Mark Dunn,
Ella Minnow Pea: a Progressively Lippogrammatic Epistolary Fable
(MacAdam/Cage, 2001)

The people of Nollop, an autonomous island nation, value literature, language and learning above all. To that end, every citizen receives a solid liberal arts education. Technological devices are kept to minimum in order to stimulate creativity and communication.

The people of Nollop are especially proud of one of their own, Nevin Nollop, after whom the island is named. Nollop is ostensibly the author of the famous pangram "The quick brown fox jumps over the lazy dog." (A pangram is a sentence which contains all the letters of the alphabet.) A cenotaph to his memory stands in the middle of the square in the capitol city of Nollopton and includes a set of tiles spelling out the famous sentence.
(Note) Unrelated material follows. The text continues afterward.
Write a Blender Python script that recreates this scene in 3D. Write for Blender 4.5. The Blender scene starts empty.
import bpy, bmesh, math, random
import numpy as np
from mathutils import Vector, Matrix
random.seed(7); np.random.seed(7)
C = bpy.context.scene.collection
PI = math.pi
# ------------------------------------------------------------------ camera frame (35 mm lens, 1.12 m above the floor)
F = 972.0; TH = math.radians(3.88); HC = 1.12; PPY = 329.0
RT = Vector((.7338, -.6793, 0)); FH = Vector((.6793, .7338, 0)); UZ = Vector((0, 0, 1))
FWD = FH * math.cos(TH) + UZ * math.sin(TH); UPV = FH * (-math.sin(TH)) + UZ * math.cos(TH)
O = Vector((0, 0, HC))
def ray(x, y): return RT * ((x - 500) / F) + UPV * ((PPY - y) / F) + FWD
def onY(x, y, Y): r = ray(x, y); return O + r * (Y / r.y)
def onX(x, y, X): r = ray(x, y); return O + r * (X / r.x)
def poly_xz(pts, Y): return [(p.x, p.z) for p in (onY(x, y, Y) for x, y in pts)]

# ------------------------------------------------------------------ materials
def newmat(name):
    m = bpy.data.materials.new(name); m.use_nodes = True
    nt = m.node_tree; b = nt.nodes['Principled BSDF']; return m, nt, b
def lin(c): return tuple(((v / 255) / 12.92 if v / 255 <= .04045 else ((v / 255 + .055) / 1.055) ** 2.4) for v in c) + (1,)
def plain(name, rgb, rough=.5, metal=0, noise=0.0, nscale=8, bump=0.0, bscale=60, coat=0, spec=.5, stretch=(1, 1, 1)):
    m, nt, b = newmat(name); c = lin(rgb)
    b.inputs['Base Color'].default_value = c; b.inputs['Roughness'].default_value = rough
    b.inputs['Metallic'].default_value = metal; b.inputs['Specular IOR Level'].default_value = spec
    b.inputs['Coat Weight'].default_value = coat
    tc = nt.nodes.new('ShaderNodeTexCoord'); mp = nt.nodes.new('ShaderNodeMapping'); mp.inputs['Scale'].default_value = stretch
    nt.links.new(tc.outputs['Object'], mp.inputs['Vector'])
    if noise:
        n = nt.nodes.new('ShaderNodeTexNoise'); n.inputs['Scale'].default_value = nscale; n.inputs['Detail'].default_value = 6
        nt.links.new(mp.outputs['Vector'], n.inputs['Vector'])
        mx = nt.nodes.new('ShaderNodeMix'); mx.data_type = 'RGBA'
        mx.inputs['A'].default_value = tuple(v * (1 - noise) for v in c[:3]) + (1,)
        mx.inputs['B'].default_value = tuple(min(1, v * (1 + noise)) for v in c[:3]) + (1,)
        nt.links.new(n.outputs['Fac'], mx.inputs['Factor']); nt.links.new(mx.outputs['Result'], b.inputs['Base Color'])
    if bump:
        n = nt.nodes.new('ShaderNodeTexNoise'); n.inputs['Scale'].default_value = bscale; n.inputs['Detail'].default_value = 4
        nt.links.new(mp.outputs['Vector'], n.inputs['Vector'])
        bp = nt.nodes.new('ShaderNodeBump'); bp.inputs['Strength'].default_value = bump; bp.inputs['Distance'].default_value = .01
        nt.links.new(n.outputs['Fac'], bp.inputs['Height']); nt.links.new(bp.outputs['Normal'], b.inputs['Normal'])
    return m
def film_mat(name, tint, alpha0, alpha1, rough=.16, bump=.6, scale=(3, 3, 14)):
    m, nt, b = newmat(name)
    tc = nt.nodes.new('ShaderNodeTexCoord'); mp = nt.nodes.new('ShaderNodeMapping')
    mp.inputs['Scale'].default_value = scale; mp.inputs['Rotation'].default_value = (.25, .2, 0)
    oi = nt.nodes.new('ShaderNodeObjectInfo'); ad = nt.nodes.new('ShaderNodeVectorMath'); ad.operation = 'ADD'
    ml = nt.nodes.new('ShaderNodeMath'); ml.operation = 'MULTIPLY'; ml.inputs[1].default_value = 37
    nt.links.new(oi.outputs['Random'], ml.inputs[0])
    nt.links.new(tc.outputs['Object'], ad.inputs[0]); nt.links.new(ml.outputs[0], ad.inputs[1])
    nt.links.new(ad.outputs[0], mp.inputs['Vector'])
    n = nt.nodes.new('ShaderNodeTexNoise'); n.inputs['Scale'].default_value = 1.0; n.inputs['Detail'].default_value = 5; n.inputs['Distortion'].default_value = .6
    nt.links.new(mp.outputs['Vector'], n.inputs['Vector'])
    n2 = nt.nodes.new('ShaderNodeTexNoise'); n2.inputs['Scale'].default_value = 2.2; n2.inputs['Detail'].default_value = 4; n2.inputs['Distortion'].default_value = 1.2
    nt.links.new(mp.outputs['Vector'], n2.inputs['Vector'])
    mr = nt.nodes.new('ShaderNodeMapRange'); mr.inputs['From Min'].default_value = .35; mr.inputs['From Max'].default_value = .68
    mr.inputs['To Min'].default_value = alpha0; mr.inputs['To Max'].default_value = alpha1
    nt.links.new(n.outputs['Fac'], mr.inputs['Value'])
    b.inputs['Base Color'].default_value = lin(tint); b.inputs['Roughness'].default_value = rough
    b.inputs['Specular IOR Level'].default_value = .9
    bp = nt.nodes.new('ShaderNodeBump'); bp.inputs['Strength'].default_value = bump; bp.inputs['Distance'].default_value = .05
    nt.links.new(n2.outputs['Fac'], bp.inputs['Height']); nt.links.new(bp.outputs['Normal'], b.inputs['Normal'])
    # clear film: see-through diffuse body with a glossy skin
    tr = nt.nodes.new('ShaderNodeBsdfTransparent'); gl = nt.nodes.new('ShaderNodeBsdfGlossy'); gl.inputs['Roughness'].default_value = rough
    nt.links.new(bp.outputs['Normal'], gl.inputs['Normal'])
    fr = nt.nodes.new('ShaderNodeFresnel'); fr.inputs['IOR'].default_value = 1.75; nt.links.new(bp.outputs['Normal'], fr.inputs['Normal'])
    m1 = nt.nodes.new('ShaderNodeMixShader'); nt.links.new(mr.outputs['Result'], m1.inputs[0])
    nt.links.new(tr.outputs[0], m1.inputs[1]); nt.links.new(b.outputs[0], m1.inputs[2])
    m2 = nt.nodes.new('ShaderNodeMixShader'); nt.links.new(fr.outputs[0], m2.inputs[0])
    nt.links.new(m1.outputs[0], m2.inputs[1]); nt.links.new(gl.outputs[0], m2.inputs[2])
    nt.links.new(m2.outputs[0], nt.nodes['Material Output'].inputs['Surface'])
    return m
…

One day, one of the tiles falls. A civic-minded child brings it to the council. The council members decide that the fallen tile is a sign that the letter "z" must be eliminated from written and spoken communication. Strict penalties are meted out to those who break the law, however unintentionally, and as more tiles fall, the little nation begins to collapse. Education and communication and libraries are among the first "casualties." Soon neighbors report on each other, children turn in their teachers and parents and boatloads of Nollopians set sail into exile in the United States.

Told in letters, mostly between the eponymous Ella and her cousin Tassie (that's the epistolary part), the narrative becomes ever more bizarre as letters are eliminated from the alphabet and the characters contort themselves trying to circumvent the forbidden orthographics. (That's the lippogrammatic part -- a lippogram is a piece of writing that does not use one or more letters of the alphabet.)

Mark Dunn does a remarkable job at realizing his characters and story through the epistolary format, the difficulty of which is compounded by the disappearing letters. He captures well the fear, paranoia and helplessness that the characters experience when their calm and complacent lives are disrupted.

As much an object lesson as a cleverly written tale, Ella Minnow Pea will appeal to a wide range of readers -- and who knows? Perhaps the lippogram will become the new literary fashion.